Je vois rarement M.  le chevalier de Beauteville, tout grand partisan qu’il est de la comédie ; il y a deux ans que je ne sors point de chez moi, et je n’en sortirai que pour aller où est Pradon. Pour le peu que j’ai vu M.  de Beauteville, il m’a paru beaucoup plus instruit que ne l’est d’ordinaire un chevalier de Malte et un militaire. Il a de la fécondité dans la conversation, simple, naturel, mettant les gens à leur aise ; en un mot, il m’a paru fort aimable. M.  Hennin est fort fâché de la retraite de M.  le duc de Praslin, et de celle de M.  de Saint-Foix[1]. M.  de Taulès, qui a aussi beaucoup d’esprit, ne me paraît fâché de rien.

Vous reverrez bientôt M.  de Chabanon avec un plan, et ce plan me paraît prodigieusement intéressant. L’ex-jésuite dit que, s’il y avait songé, il lui aurait donné la préférence sur ce maudit Triumvirat, qui ne peut être joué que sur le théâtre de l’abbé de Caveyrac, le jour de la Saint-Barthélemy. Je lui ai proposé de donner les Vêpres Siciliennes[2] pour petite pièce.

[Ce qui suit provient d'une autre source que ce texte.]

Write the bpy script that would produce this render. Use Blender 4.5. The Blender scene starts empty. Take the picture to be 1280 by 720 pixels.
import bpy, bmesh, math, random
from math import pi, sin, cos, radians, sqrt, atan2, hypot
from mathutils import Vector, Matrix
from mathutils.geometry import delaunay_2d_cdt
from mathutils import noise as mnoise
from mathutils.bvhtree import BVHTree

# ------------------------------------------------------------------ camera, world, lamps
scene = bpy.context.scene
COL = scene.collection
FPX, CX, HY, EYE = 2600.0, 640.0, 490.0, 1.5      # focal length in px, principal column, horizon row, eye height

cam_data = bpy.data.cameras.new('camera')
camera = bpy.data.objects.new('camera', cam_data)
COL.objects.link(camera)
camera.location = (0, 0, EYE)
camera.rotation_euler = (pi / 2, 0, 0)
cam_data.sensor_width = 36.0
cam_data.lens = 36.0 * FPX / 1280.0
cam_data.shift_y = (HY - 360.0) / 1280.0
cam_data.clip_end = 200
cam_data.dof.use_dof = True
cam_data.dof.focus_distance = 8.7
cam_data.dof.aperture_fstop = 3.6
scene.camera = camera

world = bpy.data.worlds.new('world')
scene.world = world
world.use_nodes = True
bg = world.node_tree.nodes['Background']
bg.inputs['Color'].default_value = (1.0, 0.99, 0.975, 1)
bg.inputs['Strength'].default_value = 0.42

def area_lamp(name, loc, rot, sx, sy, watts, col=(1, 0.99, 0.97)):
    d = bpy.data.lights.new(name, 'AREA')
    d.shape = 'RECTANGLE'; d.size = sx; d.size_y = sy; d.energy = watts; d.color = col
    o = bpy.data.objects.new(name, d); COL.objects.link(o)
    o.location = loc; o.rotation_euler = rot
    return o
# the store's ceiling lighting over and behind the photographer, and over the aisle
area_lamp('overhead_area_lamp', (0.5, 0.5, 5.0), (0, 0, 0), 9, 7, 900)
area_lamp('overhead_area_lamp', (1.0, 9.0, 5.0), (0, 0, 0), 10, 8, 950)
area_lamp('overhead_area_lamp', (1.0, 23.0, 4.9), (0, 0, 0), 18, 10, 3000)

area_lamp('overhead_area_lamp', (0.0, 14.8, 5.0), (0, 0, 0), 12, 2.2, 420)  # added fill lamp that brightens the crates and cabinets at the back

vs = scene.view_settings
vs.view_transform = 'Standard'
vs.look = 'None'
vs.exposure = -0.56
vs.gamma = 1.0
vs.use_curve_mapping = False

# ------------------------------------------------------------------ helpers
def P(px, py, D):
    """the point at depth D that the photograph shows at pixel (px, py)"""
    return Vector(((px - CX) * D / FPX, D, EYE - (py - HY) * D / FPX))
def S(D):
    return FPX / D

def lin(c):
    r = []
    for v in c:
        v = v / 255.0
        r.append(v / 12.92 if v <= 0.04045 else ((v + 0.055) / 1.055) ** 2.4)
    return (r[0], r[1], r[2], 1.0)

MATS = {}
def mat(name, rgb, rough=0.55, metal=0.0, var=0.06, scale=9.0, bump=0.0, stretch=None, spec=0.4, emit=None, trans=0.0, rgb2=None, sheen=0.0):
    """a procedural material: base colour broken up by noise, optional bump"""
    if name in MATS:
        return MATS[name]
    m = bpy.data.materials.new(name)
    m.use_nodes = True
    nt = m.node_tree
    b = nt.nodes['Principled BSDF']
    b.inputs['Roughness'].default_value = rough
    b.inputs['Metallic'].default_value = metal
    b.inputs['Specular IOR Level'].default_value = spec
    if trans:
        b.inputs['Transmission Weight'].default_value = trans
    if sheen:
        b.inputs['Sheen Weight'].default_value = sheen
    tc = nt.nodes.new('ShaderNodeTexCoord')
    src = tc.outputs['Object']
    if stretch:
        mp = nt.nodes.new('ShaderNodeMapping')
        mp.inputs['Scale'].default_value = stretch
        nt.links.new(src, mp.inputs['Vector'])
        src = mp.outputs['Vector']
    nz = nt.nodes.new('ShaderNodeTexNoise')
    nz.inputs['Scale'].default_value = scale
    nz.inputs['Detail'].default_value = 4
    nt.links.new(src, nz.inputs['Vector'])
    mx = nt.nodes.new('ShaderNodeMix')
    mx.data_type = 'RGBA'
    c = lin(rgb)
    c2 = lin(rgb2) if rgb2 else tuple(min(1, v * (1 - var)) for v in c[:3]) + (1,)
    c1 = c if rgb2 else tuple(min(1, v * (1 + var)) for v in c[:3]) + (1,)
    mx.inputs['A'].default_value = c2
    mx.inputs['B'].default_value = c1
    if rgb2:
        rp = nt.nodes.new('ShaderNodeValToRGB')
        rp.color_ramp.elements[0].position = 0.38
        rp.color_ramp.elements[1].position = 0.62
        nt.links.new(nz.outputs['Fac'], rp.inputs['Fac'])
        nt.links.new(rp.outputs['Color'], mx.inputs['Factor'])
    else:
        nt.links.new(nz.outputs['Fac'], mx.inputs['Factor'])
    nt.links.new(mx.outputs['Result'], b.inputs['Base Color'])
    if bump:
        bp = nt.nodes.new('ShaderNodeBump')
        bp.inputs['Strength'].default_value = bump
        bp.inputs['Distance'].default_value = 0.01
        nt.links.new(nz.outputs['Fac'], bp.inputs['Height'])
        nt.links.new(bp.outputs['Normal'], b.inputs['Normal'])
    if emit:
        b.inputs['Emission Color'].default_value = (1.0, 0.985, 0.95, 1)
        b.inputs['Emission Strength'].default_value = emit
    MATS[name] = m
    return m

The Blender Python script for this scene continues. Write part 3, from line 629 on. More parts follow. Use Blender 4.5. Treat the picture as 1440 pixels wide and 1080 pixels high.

Je viens de lire une seconde édition des Nouveaux Mélanges de Cramer. Je me suis mis à rire à ces mots : « L’âme immortelle a donc son berceau entre ces deux trous[3] ! Vous me dites, madame, que cette description n’est ni dans le goût de Tibulle, ni dans celui de Quinault ; d’accord, ma bonne ; mais je ne suis pas en humeur de te dire ici des galanteries. »

J’ai demandé à Cramer quel était l’original qui avait écrit tout cela. Il m’a répondu que c’était un vieux philosophe fort bizarre, qui tantôt avait la nature humaine en horreur, et tantôt badinait avec elle.

Je me mets sous les ailes de mes anges pour le reste de mes jours. Mme Denis et moi, nous vous remercions d’avoir lavé la tête à Pierre[4]. M.  Dupuits n’en sait encore rien, parce qu’il est en

  1. Ou plutôt Sainte-Foix, trésorier général de la marine.
  2. M.  Casimir Delavigne a fait une tragédie sur ce sujet, en 1819.
  3. Cette première phrase est la seule qu’on lise dans le tome III des Mélanges, page 92, de la première édition. Tout le passage doit se trouver dans la seconde édition, qui est de la même année ; il est dans l’édition in-4o ; voyez la note, tome XIX, page 425.
  4. Pierre Corneille, père de Mme Dupuits.